В «Молитве перед поэмой» Евтушенко подводит итог всему, что случилось прежде, смиренно становясь на колени, просит помощи у великих российских поэтов… Обращаясь к Пушкину, Евтушенко просит дать ему его певучесть и способность «глаголом жечь сердца людей», к Лермонтову — его желчный взгляд на жизнь, к Некрасову — дать боль его иссеченной музы, к Блоку — дать вещую туманность, к Пастернаку — чтобы его свеча вовеки горела, к Есенину — дать на счастье его нежность, к Маяковскому — дать грозную непримиримость, чтобы и он, поэт Евтушенко, прорубаясь сквозь время, мог сказать о нем товарищам-потомкам. Самое замечательное в этой «Молитве» то, что Евтушенко чуть ли не первым из поэтов его поколения выразил только что обозначившуюся тенденцию поворота к классике, к традициям русской литературы.
Сегодняшнее творчество Евгения Евтушенко многообразно. В последние годы поэт обращается к самым различным вопросам современности. «Нелегкий талант» гражданственности накладывает большую ответственность за действенную силу слова.

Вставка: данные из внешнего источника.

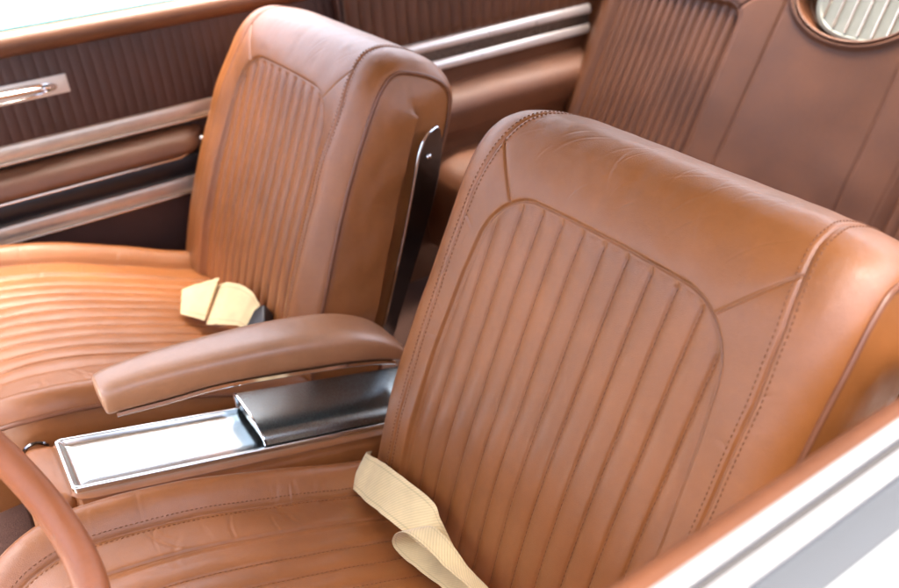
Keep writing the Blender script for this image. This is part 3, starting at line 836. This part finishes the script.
# ------------------------------------------------------------------ roof of the car
rf = thing('hardtop', 'hard car roof with tan headliner over both rows of seats', 'car roof', (0, .35, .95))
rf['kind'] = 'thing'
xs = np.linspace(-1, 1, 40); yy = np.linspace(-1, 1, 50)
X, Y = np.meshgrid(xs, yy)
def roof_z(X, Y): return .965-.055*np.abs(X)**2.4-.07*np.abs(Y)**2.6
PX = X*(.745-.03*np.abs(Y)**3); PY = .31+Y*.93
P2(mesh_obj('headliner', np.stack([PX, PY, roof_z(X, Y)], -1).reshape(-1, 3), grid_faces(50, 40, flip=True), M['headliner'], rf))
P2(mesh_obj('roof_skin', np.stack([PX*1.02, .31+Y*.945, roof_z(X, Y)+.035-.03*np.maximum(np.abs(X), np.abs(Y))**6], -1).reshape(-1, 3), grid_faces(50, 40), M['white_paint'], rf))
for sx_ in (-1, 1):
    mb = MB(); mb.tube(cr([(sx_*.70, -.62, .86), (sx_*.72, -.83, .74), (sx_*.735, -1.08, .52)], 8), .022, 10); P2(mb.build('front_pillar', M['white_paint'], rf))
    mb = MB(); mb.prism([(1.10, .84), (1.24, .84), (1.60, .50), (1.28, .50)], (0, 1, 0), (0, 0, 1), (sx_*.72, 0, 0), (.06, 0, 0)); P2(mb.build('rear_pillar', M['white_paint'], rf))

ds = thing('dashboard', 'dark padded dashboard with a long grained top in front of the steering wheel', 'dashboard', (0, -.95, .35))
mb = MB()
dp = cr([(-1.35, .44), (-1.10, .445), (-.95, .435), (-.88, .41), (-.865, .38), (-.88, .345), (-.91, .30), (-.92, .20), (-.93, .12), (-1.0, .09), (-1.10, .10)], 8)
nx = 40; xs = np.linspace(-.77, .77, nx)
V = np.vstack([np.c_[xs, np.full(nx, y)-.03*np.abs(xs/.77)**3+.0015*fbm(xs*9, np.full(nx, y*9), 2), np.full(nx, z)] for y, z in dp])
mb.add(V, grid_faces(len(dp), nx).tolist()); P2(mb.build('dash_pad', M['vinyl_shaded'], ds))
mb = MB(); mb.tube([(x, -.883-.03*abs(x/.77)**3, .345) for x in np.linspace(-.76, .76, 40)], .006, 8); P2(mb.build('bright_strip', M['chrome'], ds))
mb = MB(); mb.tube(cr([(.40, -.93, .22), (.40, -.75, .32), (.40, -.545, .425)], 6), .022, 14); P2(mb.build('steering_column', M['vinyl_shaded'], ds))

# ------------------------------------------------------------------ setting
mb = MB()
ys = np.linspace(-1.6, 1.2, 60); xs = np.linspace(-.80, .76, 60)
X, Y = np.meshgrid(xs, ys)
Z = -.30+(.16+.17*sstep(-.40, -.46, Y))*np.exp(-(X/(.16+.0*Y))**4)+.02*fbm(X*5, Y*5, 3)
fl = mesh_obj('floor', np.stack([X, Y, Z], -1).reshape(-1, 3), grid_faces(60, 60), M['carpet']); fl['kind'] = 'structure'
g = mesh_obj('ground', np.array([(-60, -60, -.62), (60, -60, -.62), (60, 60, -.62), (-60, 60, -.62)]), [(0, 1, 2, 3)], M['concrete'], smooth=False); g['kind'] = 'structure'

# ------------------------------------------------------------------ camera
C = Vector((.99130, -.37780, .85882)); yaw, pit, rol = (2.58796, -.55875, -.06656)
f_ = Vector((math.cos(pit)*math.cos(yaw), math.cos(pit)*math.sin(yaw), math.sin(pit)))
r_ = f_.cross(Vector((0, 0, 1))).normalized(); u_ = r_.cross(f_)
c, s = math.cos(rol), math.sin(rol)
R2 = c*r_+s*u_; U2 = -s*r_+c*u_
cam = bpy.data.cameras.new('camera'); co = bpy.data.objects.new('camera', cam); COL.objects.link(co)
co.matrix_world = Matrix((( R2.x, U2.x, -f_.x, C.x), (R2.y, U2.y, -f_.y, C.y), (R2.z, U2.z, -f_.z, C.z), (0, 0, 0, 1)))
cam.sensor_width = 36; cam.lens = 815.83/899*36; cam.clip_start = .02; cam.clip_end = 500
cam.dof.use_dof = True; cam.dof.focus_distance = .97; cam.dof.aperture_fstop = 3.8
S.camera = co

# ------------------------------------------------------------------ light
w = bpy.data.worlds.new('World'); S.world = w; w.use_nodes = True
nt = w.node_tree; bg = nt.nodes['Background']
sky = nt.nodes.new('ShaderNodeTexSky'); sky.sky_type = 'NISHITA'; sky.sun_disc = False
sd_ = Vector((-.12, .16, .93)).normalized()
el = math.asin(sd_.z); az = math.atan2(sd_.x, sd_.y)
sky.sun_elevation = el; sky.sun_rotation = az; sky.air_density = .7; sky.dust_density = 10.0; sky.ozone_density = .3
nt.links.new(sky.outputs['Color'], bg.inputs['Color']); bg.inputs['Strength'].default_value = .15
sl = bpy.data.lights.new('sun', 'SUN'); sl.energy = .5; sl.angle = math.radians(30); sl.color = (1, .96, .90)
so = bpy.data.objects.new('sun', sl); COL.objects.link(so); so.rotation_euler = (-sd_).to_track_quat('-Z', 'Y').to_euler()
S.view_settings.view_transform = 'Standard'; S.view_settings.look = 'None'; S.view_settings.gamma = 1; S.view_settings.exposure = 3.56
S.cycles.use_denoising = True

Свое единство с судьбой России Евтушенко выразил в стихотворении «Что я скажу тебе, Россия?»:
Чем помогу тебе, Россия?
Да и возможно ли помочь той, что от власти не впервые поэтов мудро гонит прочь?
Россия — женский образ Бога.
Твои хлеба — мои хлеба.
Твоя печаль — моя тревога.
Твоя судьба — моя судьба.
(1997)
«Природа творческой натуры Евтушенко не дает ему возможности покоя и мудрой взвешенности суждений. Он обгоняет себя на каждом повороте жизни, причем замечательно, что это свойство не проходит с годами… Какая-то вечная, быстроногая и легкодумная юность клокочет внутри, создавая характер уникальный, очень обаятельный, но и раздражающий своим нежеланием остановиться на чем-нибудь главном.
Критик Лев Аннинский точно подметил однажды: «Подробности быта светятся у Евтушенко как бы самостоятельным светом, так что иногда пропадает связь подробностей с целым, и сама необязательность красок становится здесь поэзией». «Необязательность» подробностей, становящихся поэзией, характерна для поэта и по сей день. Бытовые детали, мастерски освоенные стихом, придают его произведениям теплоту и обаяние, которые усиливаются, когда деталь подсвечена юмором…
Евтушенко — поэт очень русский, продолжающий демократические традиции некрасовской музы и ораторского стиля Маяковского. Он немало сделал в области формы, освежив рифму, придав стиху живую пластичную интонацию разговорной речи» (Евгений Сидоров).